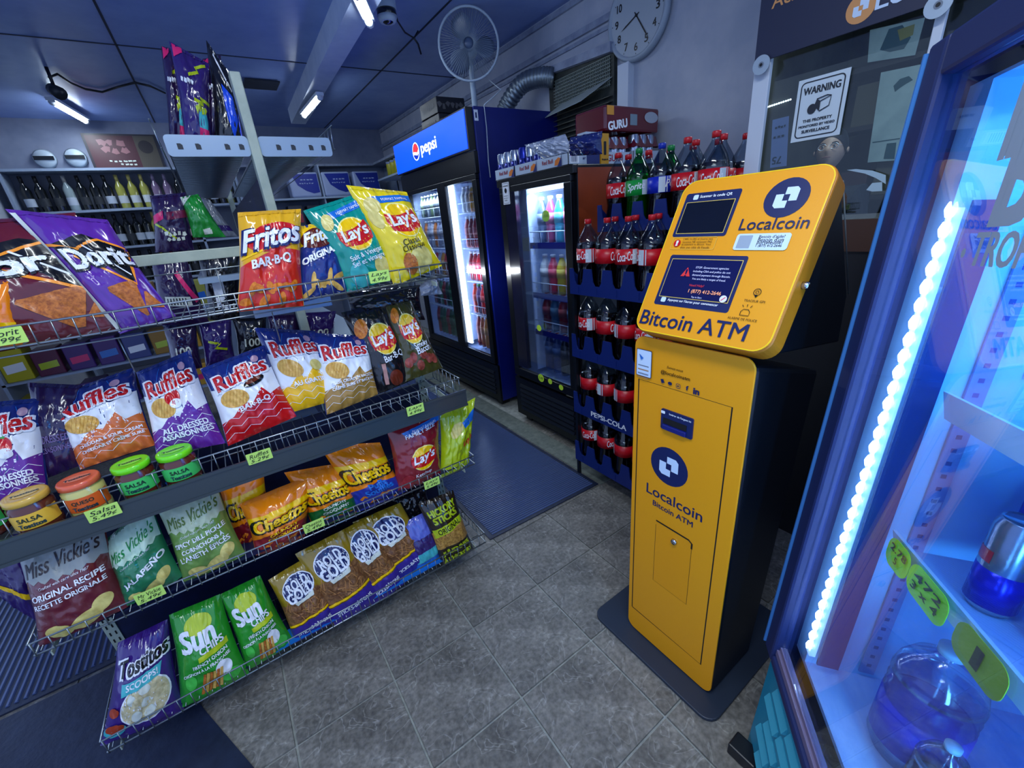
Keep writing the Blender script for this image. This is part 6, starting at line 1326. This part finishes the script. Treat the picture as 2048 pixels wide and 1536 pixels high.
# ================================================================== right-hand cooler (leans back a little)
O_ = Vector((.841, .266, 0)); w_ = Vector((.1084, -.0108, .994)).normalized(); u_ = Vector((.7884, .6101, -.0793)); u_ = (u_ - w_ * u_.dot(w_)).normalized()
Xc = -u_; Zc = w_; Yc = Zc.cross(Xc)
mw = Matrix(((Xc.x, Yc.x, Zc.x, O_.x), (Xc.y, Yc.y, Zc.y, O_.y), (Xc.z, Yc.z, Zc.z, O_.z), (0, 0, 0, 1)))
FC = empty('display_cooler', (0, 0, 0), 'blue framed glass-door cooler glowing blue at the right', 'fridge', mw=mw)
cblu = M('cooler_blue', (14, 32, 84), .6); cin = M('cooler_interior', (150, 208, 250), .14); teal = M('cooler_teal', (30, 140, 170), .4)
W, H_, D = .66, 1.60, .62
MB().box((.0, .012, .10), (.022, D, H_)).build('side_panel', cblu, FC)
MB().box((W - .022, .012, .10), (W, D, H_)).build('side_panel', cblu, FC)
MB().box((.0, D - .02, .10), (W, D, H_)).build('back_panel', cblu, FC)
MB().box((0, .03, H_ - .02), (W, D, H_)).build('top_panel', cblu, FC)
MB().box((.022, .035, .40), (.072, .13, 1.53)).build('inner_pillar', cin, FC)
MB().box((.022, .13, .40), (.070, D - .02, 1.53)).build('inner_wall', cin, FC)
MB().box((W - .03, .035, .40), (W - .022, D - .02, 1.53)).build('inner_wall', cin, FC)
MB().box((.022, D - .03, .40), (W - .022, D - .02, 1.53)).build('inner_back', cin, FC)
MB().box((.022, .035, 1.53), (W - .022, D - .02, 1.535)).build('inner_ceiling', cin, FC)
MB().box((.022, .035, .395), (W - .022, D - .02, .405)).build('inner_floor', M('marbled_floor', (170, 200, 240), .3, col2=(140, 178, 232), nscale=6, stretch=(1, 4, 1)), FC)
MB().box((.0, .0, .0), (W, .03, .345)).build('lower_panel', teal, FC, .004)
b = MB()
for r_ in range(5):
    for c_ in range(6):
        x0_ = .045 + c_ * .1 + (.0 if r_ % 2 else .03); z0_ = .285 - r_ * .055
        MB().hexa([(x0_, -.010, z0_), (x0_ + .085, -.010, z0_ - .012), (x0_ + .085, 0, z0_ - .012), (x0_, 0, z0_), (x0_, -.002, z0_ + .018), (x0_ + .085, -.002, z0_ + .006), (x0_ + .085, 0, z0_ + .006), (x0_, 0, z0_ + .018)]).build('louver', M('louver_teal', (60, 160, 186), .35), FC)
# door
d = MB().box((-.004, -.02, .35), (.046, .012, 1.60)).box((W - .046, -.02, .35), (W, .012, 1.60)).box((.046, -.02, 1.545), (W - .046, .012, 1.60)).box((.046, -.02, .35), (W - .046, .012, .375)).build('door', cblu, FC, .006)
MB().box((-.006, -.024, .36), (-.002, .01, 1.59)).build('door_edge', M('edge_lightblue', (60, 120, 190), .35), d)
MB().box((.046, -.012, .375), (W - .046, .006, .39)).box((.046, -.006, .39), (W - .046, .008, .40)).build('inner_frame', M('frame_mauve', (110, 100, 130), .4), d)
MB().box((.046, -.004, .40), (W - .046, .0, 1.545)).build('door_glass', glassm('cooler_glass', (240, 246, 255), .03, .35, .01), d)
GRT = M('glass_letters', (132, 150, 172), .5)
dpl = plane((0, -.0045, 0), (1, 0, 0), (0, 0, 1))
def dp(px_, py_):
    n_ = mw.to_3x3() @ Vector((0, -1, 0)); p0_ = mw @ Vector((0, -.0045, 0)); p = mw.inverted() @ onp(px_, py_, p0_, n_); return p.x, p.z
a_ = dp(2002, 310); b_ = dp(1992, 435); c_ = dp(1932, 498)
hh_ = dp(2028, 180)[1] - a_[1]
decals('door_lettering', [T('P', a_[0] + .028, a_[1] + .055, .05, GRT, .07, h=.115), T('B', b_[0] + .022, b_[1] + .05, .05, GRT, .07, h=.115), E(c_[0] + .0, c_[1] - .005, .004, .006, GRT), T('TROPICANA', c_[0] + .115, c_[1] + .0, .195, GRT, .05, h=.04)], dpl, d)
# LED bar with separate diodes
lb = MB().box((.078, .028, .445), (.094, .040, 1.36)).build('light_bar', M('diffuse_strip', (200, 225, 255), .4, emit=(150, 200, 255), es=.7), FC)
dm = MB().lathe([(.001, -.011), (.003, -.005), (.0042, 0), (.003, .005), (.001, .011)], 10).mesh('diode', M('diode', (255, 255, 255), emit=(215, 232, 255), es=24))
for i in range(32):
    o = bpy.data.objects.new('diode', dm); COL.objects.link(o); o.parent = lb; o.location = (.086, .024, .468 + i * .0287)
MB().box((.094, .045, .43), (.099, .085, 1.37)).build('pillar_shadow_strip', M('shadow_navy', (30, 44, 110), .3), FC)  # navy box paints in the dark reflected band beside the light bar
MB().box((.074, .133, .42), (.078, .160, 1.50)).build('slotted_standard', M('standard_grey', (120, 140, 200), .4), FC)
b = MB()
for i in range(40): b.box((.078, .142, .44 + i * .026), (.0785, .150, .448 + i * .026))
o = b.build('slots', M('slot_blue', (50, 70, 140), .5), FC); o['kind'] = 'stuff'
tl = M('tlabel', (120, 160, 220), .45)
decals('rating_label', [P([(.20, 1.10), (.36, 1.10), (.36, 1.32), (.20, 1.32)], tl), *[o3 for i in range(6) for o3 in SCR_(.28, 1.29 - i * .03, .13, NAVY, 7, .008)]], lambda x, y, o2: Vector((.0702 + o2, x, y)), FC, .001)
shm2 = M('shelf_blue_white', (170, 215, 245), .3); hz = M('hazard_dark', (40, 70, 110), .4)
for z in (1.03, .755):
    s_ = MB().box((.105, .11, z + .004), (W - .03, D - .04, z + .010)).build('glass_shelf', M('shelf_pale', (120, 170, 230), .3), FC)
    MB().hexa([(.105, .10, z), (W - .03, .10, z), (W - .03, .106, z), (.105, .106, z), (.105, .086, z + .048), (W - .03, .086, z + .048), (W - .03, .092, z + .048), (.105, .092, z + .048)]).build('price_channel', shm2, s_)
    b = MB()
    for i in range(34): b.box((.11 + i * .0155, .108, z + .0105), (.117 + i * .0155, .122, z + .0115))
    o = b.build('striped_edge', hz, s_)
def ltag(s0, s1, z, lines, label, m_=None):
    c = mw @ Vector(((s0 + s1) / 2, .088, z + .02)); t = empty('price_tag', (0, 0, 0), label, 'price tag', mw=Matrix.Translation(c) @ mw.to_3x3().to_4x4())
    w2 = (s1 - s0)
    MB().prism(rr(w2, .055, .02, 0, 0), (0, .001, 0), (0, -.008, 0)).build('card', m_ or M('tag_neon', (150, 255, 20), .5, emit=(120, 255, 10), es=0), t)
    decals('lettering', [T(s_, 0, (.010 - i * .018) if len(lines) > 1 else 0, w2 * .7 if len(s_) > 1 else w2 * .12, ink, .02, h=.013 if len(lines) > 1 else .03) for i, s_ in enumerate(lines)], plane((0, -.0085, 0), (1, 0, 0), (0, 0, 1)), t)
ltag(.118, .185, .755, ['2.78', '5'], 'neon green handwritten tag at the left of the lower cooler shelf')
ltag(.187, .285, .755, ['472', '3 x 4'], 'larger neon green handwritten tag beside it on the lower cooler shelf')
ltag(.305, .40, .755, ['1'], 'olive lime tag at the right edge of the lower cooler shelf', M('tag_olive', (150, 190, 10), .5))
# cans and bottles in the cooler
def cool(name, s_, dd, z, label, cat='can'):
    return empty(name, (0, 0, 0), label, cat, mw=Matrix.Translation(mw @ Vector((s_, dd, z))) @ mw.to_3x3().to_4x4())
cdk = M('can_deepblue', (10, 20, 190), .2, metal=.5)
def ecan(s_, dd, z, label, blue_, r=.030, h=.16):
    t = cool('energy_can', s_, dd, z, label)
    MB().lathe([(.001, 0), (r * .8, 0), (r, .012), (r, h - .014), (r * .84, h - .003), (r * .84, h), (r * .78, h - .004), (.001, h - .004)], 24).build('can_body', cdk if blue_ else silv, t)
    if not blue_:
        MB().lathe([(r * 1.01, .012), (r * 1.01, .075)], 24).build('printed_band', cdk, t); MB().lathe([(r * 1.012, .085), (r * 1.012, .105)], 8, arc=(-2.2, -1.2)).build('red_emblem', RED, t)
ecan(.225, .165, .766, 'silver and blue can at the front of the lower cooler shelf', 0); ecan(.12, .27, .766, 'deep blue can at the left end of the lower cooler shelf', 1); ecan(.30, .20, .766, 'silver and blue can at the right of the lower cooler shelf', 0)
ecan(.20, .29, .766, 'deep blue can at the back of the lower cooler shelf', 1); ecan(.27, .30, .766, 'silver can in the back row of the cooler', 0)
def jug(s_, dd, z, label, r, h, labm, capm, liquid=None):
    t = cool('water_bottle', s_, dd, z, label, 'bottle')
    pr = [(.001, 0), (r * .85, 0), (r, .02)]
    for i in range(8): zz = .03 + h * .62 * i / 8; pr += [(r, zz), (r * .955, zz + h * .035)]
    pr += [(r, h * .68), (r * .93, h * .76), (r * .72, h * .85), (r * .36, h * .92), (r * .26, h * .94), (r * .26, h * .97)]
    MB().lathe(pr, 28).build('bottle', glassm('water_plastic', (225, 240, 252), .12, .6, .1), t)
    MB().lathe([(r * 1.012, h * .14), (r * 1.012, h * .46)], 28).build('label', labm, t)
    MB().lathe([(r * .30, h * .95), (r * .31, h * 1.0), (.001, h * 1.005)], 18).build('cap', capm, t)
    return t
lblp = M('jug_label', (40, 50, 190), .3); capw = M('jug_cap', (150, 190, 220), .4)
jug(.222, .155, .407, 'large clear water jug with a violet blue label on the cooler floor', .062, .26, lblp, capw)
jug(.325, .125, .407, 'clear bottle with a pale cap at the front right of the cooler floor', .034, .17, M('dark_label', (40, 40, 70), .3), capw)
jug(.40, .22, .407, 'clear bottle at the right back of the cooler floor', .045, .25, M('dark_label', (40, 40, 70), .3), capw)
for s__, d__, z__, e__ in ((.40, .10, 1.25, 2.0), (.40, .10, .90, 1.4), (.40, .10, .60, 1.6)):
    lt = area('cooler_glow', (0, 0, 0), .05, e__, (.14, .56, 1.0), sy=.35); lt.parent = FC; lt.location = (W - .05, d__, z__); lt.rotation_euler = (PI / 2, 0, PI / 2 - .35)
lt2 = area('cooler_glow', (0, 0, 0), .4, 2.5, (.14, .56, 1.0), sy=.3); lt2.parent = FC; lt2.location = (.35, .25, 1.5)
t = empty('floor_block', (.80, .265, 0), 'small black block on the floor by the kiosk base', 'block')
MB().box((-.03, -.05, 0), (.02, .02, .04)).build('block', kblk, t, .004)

● ● ● ● ● ● ●

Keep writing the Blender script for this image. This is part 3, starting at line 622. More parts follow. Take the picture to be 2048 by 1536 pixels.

● ● ● ● ● ● ●

Keep only the lines that hold the string "Blender", and copy them out.

Keep writing the Blender script for this image. This is part 6, starting at line 1326. This part finishes the script. Treat the picture as 2048 pixels wide and 1536 pixels high.
Keep writing the Blender script for this image. This is part 3, starting at line 622. More parts follow. Take the picture to be 2048 by 1536 pixels.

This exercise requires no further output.